Impulse Space Raises $500 Million at $4 Billion to Build the ‘Last Mile’ of the Space Economy

Impulse Space, the in-space transportation startup founded by former SpaceX propulsion chief Tom Mueller, has raised $500 million in Series D funding, more than doubling its total capital raised to over $1 billion and valuing the company at roughly $4 billion

impulse space
impulse space impulsespace.com

Impulse Space, the in-space transportation startup founded by former SpaceX propulsion chief Tom Mueller, has raised $500 million in Series D funding, more than doubling its total capital raised to over $1 billion and valuing the company at roughly $4 billion, according to Bloomberg.

The round was co-led by 137 Ventures and Banner VC. Impulse said the money will fund hiring and manufacturing as it scales what it calls "in-space mobility infrastructure" — the vehicles, propulsion, and operations that decide where and how a satellite goes after a rocket drops it off in orbit.

What Impulse actually does

Rockets are good at reaching low Earth orbit, but most satellites need to end up somewhere else — a higher orbit, a different plane, eventually the Moon. Today that "last mile" of space is slow and costly. Impulse builds the orbital tugs and kick stages that move spacecraft around once they're up there.

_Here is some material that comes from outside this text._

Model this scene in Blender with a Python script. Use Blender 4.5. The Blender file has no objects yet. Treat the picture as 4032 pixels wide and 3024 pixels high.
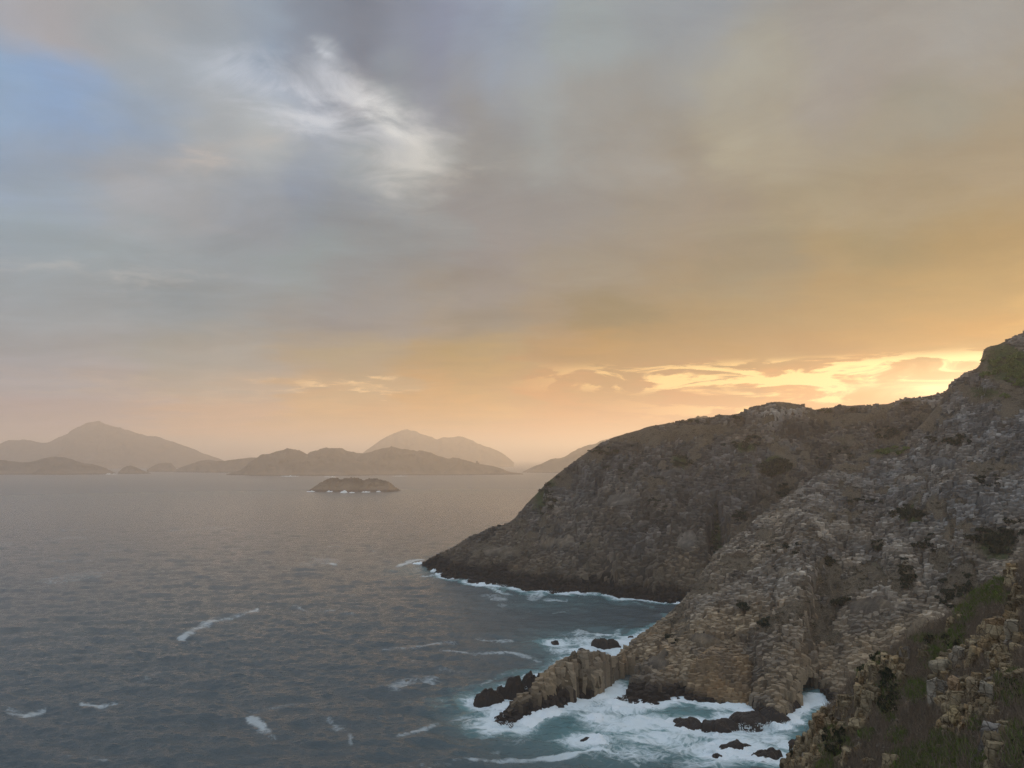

Its first vehicle, Mira, is a precision maneuvering spacecraft that has already flown three times aboard SpaceX Falcon 9 rockets, carrying up to 300 kilograms (about 660 pounds) of payload and performing record-setting orbit changes and autonomous rendezvous-and-proximity operations. Its more ambitious vehicle, Helios, is a high-energy "kick stage" set for a first flight in 2027 and powered by Impulse's Deneb engine. Helios is designed to rapidly ferry payloads from low Earth orbit out to medium and geostationary orbits — and on to lunar, heliocentric, and other planetary destinations — far faster than conventional transfers.

The Tom Mueller pedigree

Impulse's credibility rests heavily on its founder. Mueller was SpaceX's founding propulsion engineer and the architect of the Merlin engine that powers Falcon 9, the most-flown and most reliable orbital rocket in history. When he started Impulse in 2021, he bet that as launch costs fell and satellite counts exploded, the bottleneck would shift from getting to orbit to moving around once there.

In a market flooded with artificial-intelligence pitches, Impulse stands out for a hardware-first message: the raise, as its founder framed it, is about hiring people and building engines — not chasing an AI narrative. That's a pointed contrast in a venture environment where AI has dominated the flow of capital.

Read More

SpaceX Seeks Overseas Starship Launch Sites to Break U.S. Regulatory Cadence Ceiling

Why space logistics is suddenly investable

Three forces are converging. First, launch is cheap and frequent: SpaceX has been launching roughly every couple of days and is expanding to overseas launch sites to push cadence higher, flooding orbit with satellites that need to maneuver. Second, defense and national-security customers want to reposition assets quickly in orbit, a capability with obvious strategic value. Third, the early lunar economy needs reliable ways to push cargo beyond Earth orbit.

The capital pouring into space mirrors the broader market's appetite for "picks and shovels" — the infrastructure layer beneath a boom. Just as SpaceX prepares for what could be the largest IPO ever, investors are betting that the companies building the road network of space — not just the rockets — will capture durable value.

Why it matters to you

In-space mobility sounds esoteric, but it underpins the satellites that deliver internet, GPS, weather data, and Earth imaging that daily life increasingly depends on. Cheaper, faster orbital transport means more capable satellite constellations deployed more flexibly — and, on the security side, a more contested orbital environment. Impulse's $4 billion valuation marks the space economy maturing from "launch" into a full logistics network, much as the early internet matured from connectivity into infrastructure.

Bottom line

Impulse Space raised $500 million at roughly $4 billion to build the orbital tugs and kick stages that move spacecraft after launch. Led by the engineer who built Falcon 9's engine, it's a hardware-first bet that the next big space business isn't getting to orbit , it's everything that happens once you're there.


Frequently Asked Questions

What is "in-space mobility"? It's the transport layer of space: tugs, kick stages, and propulsion that move a satellite from where a rocket drops it to its final orbit — or beyond, toward the Moon and other destinations.

Who founded Impulse Space? Tom Mueller, SpaceX's founding propulsion engineer and the designer of the Merlin engine that powers Falcon 9. He started Impulse in 2021.

How much did Impulse raise and at what valuation? $500 million in Series D, co-led by 137 Ventures and Banner VC, at roughly a $4 billion valuation — bringing total funding past $1 billion.

What are Mira and Helios? Mira is Impulse's maneuvering spacecraft, already flown three times on Falcon 9. Helios is a high-energy kick stage, first flight targeted for 2027, designed to move payloads quickly to high orbits and beyond.